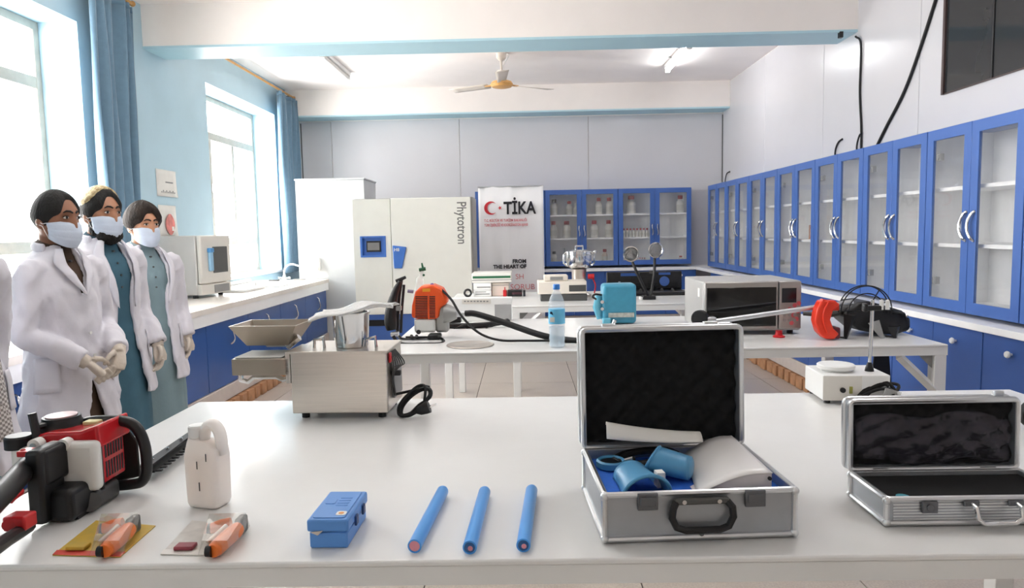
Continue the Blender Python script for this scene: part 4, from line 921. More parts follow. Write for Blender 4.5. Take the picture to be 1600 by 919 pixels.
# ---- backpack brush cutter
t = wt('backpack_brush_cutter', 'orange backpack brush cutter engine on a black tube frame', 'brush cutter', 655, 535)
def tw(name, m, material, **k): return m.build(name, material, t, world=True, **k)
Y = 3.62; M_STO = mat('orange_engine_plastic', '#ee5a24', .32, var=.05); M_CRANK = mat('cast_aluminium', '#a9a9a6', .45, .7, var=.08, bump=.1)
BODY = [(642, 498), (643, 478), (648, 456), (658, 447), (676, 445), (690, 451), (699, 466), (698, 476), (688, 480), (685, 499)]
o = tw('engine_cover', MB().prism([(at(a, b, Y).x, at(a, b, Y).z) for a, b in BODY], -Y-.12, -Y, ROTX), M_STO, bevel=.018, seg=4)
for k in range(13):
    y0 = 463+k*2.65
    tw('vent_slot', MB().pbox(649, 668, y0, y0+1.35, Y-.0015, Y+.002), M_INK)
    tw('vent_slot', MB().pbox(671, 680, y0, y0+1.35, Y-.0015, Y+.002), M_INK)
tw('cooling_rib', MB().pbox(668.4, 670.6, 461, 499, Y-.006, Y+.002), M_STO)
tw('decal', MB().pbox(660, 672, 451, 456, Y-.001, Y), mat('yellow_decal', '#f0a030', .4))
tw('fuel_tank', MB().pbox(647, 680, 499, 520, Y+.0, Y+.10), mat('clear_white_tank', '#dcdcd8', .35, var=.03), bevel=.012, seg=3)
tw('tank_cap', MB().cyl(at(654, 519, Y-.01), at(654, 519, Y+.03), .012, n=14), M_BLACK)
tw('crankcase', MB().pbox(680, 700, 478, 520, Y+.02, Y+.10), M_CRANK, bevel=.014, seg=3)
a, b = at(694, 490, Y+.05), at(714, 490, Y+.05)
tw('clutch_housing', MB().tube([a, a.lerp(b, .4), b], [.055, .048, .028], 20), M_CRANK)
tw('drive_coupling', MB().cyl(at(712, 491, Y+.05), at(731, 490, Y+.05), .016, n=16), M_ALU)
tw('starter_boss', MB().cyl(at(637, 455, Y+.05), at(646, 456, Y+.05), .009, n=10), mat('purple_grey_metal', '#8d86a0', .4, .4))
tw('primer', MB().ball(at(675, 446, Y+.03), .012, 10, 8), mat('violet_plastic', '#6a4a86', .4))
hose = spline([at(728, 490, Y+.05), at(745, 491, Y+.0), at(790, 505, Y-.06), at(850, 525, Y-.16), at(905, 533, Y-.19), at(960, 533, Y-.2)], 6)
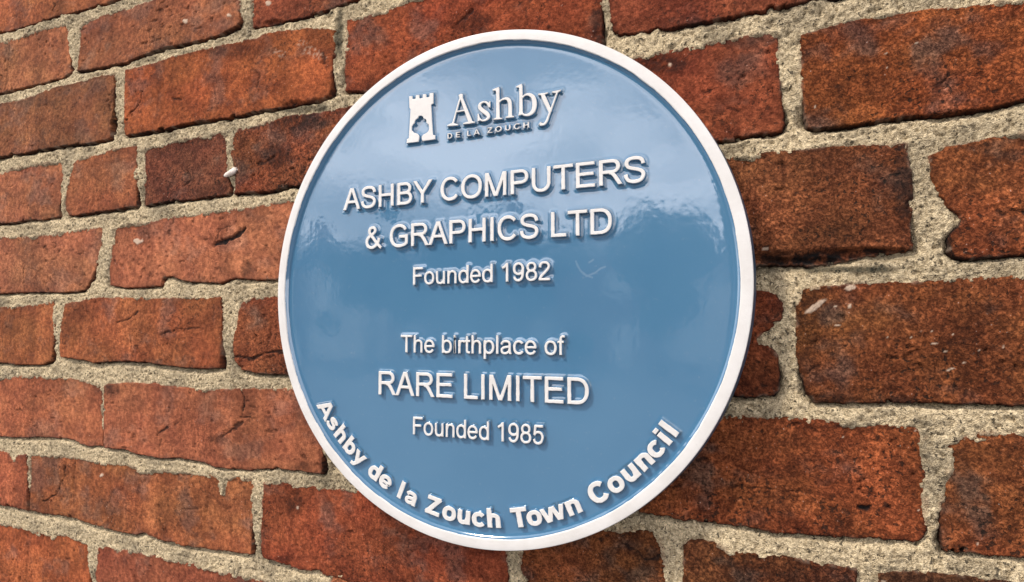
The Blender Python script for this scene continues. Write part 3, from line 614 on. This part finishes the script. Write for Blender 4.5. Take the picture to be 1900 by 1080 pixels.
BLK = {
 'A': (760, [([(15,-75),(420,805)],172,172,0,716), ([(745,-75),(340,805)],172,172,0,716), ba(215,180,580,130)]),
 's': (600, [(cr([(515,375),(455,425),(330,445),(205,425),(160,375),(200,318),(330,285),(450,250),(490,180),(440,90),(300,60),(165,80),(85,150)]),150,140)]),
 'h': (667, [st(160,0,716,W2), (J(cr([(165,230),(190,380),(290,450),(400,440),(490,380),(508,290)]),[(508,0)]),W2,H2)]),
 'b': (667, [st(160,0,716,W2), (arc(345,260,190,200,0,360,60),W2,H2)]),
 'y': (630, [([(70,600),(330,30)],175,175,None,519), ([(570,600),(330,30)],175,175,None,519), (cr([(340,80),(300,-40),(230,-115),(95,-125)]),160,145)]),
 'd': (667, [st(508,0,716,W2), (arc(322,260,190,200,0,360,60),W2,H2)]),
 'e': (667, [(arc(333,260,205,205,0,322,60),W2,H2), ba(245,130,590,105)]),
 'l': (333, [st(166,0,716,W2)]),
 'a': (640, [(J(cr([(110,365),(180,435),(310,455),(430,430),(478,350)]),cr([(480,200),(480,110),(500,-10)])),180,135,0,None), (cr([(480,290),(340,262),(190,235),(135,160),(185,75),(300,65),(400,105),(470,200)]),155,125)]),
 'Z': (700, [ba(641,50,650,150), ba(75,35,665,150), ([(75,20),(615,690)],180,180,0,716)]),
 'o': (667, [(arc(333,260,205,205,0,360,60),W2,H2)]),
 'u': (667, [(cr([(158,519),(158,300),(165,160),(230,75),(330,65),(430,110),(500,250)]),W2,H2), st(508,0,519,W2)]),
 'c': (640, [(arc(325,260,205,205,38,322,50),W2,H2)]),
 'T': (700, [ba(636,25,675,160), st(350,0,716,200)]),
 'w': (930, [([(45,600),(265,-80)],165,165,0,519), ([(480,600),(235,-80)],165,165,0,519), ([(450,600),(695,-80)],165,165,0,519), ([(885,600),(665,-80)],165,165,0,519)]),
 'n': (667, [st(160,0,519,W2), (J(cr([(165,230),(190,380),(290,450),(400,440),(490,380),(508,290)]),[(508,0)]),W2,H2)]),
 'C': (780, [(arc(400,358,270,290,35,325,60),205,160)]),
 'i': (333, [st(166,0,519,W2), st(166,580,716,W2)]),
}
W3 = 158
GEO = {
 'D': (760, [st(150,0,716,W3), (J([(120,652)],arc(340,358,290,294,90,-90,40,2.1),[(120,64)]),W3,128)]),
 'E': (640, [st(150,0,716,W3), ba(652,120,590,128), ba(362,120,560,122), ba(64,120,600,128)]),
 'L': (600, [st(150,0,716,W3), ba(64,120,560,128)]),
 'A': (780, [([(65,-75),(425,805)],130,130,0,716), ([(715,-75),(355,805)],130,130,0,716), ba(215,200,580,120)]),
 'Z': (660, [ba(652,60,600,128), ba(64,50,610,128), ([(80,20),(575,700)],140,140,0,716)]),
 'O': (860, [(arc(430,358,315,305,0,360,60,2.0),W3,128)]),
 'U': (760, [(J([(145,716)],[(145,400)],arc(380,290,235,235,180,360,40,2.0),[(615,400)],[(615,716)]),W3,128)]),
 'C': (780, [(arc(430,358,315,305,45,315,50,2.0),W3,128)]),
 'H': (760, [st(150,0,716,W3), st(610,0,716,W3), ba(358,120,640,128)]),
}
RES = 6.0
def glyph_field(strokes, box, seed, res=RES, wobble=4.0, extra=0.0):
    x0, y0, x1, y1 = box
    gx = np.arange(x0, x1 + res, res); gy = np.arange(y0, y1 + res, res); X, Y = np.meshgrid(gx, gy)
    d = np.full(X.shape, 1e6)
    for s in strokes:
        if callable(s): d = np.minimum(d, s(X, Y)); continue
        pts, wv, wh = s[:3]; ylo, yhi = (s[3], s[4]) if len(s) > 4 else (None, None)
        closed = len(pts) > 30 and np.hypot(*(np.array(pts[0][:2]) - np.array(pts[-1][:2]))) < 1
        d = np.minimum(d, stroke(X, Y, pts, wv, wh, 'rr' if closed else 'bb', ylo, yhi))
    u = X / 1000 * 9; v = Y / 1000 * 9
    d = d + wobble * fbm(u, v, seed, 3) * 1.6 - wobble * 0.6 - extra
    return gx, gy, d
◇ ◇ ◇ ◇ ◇
> **What to work on**
Count the lines in which the string "scene" appears, then report only that figure.

> **The reply**
2